**YOUR GOAL:**
Output the full listing word for word.

**GIVEN MATERIAL:**
☆ ☆ ☆
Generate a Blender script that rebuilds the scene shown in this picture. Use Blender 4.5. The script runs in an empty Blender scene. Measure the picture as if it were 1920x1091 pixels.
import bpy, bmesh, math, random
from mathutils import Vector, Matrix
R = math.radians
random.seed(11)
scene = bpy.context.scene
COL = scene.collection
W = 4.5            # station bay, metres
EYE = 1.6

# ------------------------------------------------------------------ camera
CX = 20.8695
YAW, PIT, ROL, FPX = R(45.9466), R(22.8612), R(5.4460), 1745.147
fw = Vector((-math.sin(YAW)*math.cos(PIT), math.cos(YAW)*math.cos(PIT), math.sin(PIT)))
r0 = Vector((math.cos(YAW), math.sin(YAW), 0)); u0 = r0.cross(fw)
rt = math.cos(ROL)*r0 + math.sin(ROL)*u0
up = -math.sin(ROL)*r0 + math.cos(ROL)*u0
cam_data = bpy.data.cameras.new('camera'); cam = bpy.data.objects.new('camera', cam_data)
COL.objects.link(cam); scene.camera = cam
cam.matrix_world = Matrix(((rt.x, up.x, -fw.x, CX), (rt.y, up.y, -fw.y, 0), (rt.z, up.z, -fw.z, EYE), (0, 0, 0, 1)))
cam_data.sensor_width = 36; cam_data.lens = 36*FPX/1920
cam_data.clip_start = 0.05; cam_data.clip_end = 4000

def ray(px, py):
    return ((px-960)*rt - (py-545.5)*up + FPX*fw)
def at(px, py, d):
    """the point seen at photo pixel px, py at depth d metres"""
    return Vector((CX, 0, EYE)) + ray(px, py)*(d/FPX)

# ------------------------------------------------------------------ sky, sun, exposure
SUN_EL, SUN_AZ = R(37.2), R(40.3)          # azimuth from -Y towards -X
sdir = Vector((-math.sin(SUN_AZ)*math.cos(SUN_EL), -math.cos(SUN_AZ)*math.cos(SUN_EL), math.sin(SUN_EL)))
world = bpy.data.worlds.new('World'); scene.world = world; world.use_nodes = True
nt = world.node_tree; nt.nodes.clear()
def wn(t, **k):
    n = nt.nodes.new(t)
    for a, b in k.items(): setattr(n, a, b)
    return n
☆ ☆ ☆
**RESPONSE:**
Generate a Blender script that rebuilds the scene shown in this picture. Use Blender 4.5. The script runs in an empty Blender scene. Measure the picture as if it were 1920x1091 pixels.
import bpy, bmesh, math, random
from mathutils import Vector, Matrix
R = math.radians
random.seed(11)
scene = bpy.context.scene
COL = scene.collection
W = 4.5            # station bay, metres
EYE = 1.6

# ------------------------------------------------------------------ camera
CX = 20.8695
YAW, PIT, ROL, FPX = R(45.9466), R(22.8612), R(5.4460), 1745.147
fw = Vector((-math.sin(YAW)*math.cos(PIT), math.cos(YAW)*math.cos(PIT), math.sin(PIT)))
r0 = Vector((math.cos(YAW), math.sin(YAW), 0)); u0 = r0.cross(fw)
rt = math.cos(ROL)*r0 + math.sin(ROL)*u0
up = -math.sin(ROL)*r0 + math.cos(ROL)*u0
cam_data = bpy.data.cameras.new('camera'); cam = bpy.data.objects.new('camera', cam_data)
COL.objects.link(cam); scene.camera = cam
cam.matrix_world = Matrix(((rt.x, up.x, -fw.x, CX), (rt.y, up.y, -fw.y, 0), (rt.z, up.z, -fw.z, EYE), (0, 0, 0, 1)))
cam_data.sensor_width = 36; cam_data.lens = 36*FPX/1920
cam_data.clip_start = 0.05; cam_data.clip_end = 4000

def ray(px, py):
    return ((px-960)*rt - (py-545.5)*up + FPX*fw)
def at(px, py, d):
    """the point seen at photo pixel px, py at depth d metres"""
    return Vector((CX, 0, EYE)) + ray(px, py)*(d/FPX)

# ------------------------------------------------------------------ sky, sun, exposure
SUN_EL, SUN_AZ = R(37.2), R(40.3)          # azimuth from -Y towards -X
sdir = Vector((-math.sin(SUN_AZ)*math.cos(SUN_EL), -math.cos(SUN_AZ)*math.cos(SUN_EL), math.sin(SUN_EL)))
world = bpy.data.worlds.new('World'); scene.world = world; world.use_nodes = True
nt = world.node_tree; nt.nodes.clear()
def wn(t, **k):
    n = nt.nodes.new(t)
    for a, b in k.items(): setattr(n, a, b)
    return n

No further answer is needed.